GIVEN DATA:
────────

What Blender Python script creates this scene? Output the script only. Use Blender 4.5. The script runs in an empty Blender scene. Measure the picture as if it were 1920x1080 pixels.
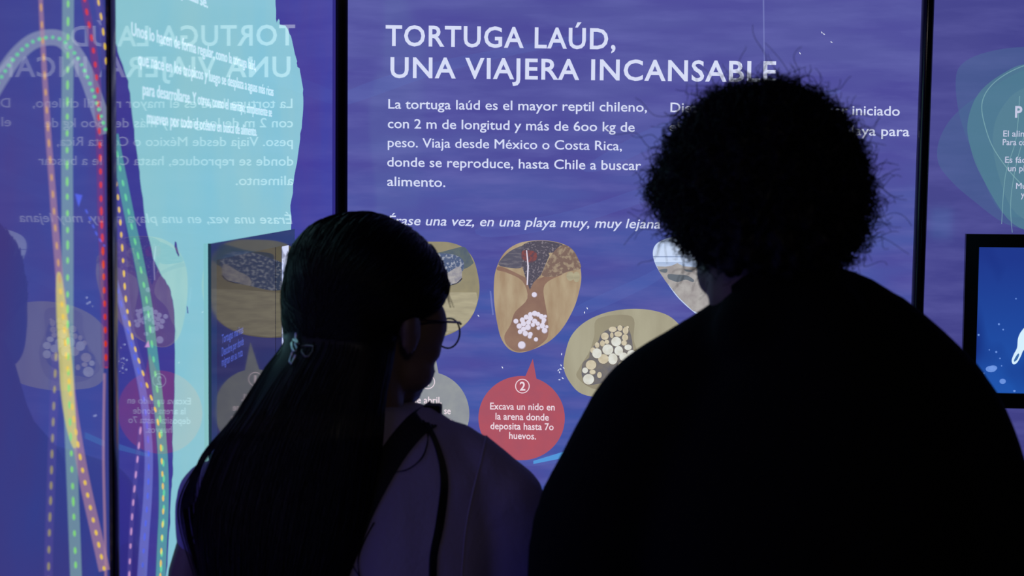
import bpy, bmesh, math, random
import numpy as np
from mathutils import Vector, Matrix
from mathutils.bvhtree import BVHTree

random.seed(7)
rng = np.random.default_rng(7)
S = bpy.context.scene
C = S.collection
PI = math.pi

# ------------------------------------------------------------------ camera
F = 3100.0                       # focal length in pixels of a 1920 wide frame
CAM = Vector((0.598, -3.8, 1.6))
ROLL = 0.0125
yd = Vector((164, 210, -F)).normalized()          # room +Y seen from the camera
zd = Vector((math.sin(ROLL), math.cos(ROLL), 0)); zd = (zd - zd.dot(yd) * yd).normalized()
xd = yd.cross(zd).normalized()
R_w2c = Matrix((xd, yd, zd)).transposed()         # columns are the room axes in camera space
R_c2w = R_w2c.transposed()
cam = bpy.data.cameras.new('camera'); camo = bpy.data.objects.new('camera', cam); C.objects.link(camo)
camo.matrix_world = Matrix.Translation(CAM) @ R_c2w.to_4x4()
cam.sensor_width = 36; cam.lens = 36 * F / 1920
cam.clip_start = 0.05
cam.dof.use_dof = True; cam.dof.focus_distance = 3.75; cam.dof.aperture_fstop = 9.0
S.camera = camo

# ------------------------------------------------------------------ world, light, exposure
w = bpy.data.worlds.new('dark_room'); S.world = w; w.use_nodes = True
w.node_tree.nodes['Background'].inputs[0].default_value = (0.02, 0.02, 0.03, 1)
w.node_tree.nodes['Background'].inputs[1].default_value = 0.05
S.view_settings.view_transform = 'Standard'; S.view_settings.look = 'None'
S.view_settings.exposure = 0; S.view_settings.gamma = 1; S.view_settings.use_curve_mapping = False

# dim warm fill light added behind the camera to brighten the woman's shirt
la = bpy.data.lights.new('added_fill_light', 'AREA'); la.energy = 7.0; la.color = (1.0, .86, .80); la.size = 0.9
lo_ = bpy.data.objects.new('added_fill_light', la); C.objects.link(lo_); lo_.location = (1.2, -4.9, 2.8)

# ------------------------------------------------------------------ helpers: pixels of the photograph to points of the room
def ray(px, py):
    return (R_c2w @ Vector((px - 960, 540 - py, -F))).normalized()
def P(px, py, y=0.0):
    d = ray(px, py); return CAM + d * ((y - CAM.y) / d.y)
def L(px, py, x=0.0):
    d = ray(px, py); return CAM + d * ((x - CAM.x) / d.x)
def zat(depth): return CAM.y + depth

def lin(c): 
    c = c / 255.0
    return c / 12.92 if c <= 0.04045 else ((c + 0.055) / 1.055) ** 2.4
def rgb(r, g, b, sub=(0, 0, 0)):
    return tuple(max(0.001, lin(v) - s) for v, s in zip((r, g, b), sub)) + (1,)

# ------------------------------------------------------------------ materials
def mat(name, base=(0.5, 0.5, 0.5), rough=0.6, emit=None, alpha=1.0, metal=0.0, spec=0.5, ior=1.5, bump=None, strength=1.0, sheen=0):
    m = bpy.data.materials.new(name); m.use_nodes = True
    n = m.node_tree.nodes; l = m.node_tree.links; b = n['Principled BSDF']
    b.inputs['Base Color'].default_value = tuple(base[:3]) + (1,)
    b.inputs['Roughness'].default_value = rough; b.inputs['Metallic'].default_value = metal
    b.inputs['Specular IOR Level'].default_value = spec; b.inputs['IOR'].default_value = ior
    b.inputs['Alpha'].default_value = alpha
    if sheen: b.inputs['Sheen Weight'].default_value = sheen
    if emit: b.inputs['Emission Color'].default_value = emit; b.inputs['Emission Strength'].default_value = strength
    if bump:
        t = n.new('ShaderNodeTexNoise'); t.inputs['Scale'].default_value = bump[0]; t.inputs['Detail'].default_value = 4
        g = n.new('ShaderNodeTexCoord'); l.new(g.outputs['Object'], t.inputs['Vector'])
        q = n.new('ShaderNodeBump'); q.inputs['Strength'].default_value = bump[1]; q.inputs['Distance'].default_value = 0.01
        l.new(t.outputs['Fac'], q.inputs['Height']); l.new(q.outputs['Normal'], b.inputs['Normal'])
    return m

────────

Could the lines from the top of the material through the line with "from mathutils.bvhtree import BVHTree" be repeated exactly, pictures left out?

What Blender Python script creates this scene? Output the script only. Use Blender 4.5. The script runs in an empty Blender scene. Measure the picture as if it were 1920x1080 pixels.
import bpy, bmesh, math, random
import numpy as np
from mathutils import Vector, Matrix
from mathutils.bvhtree import BVHTree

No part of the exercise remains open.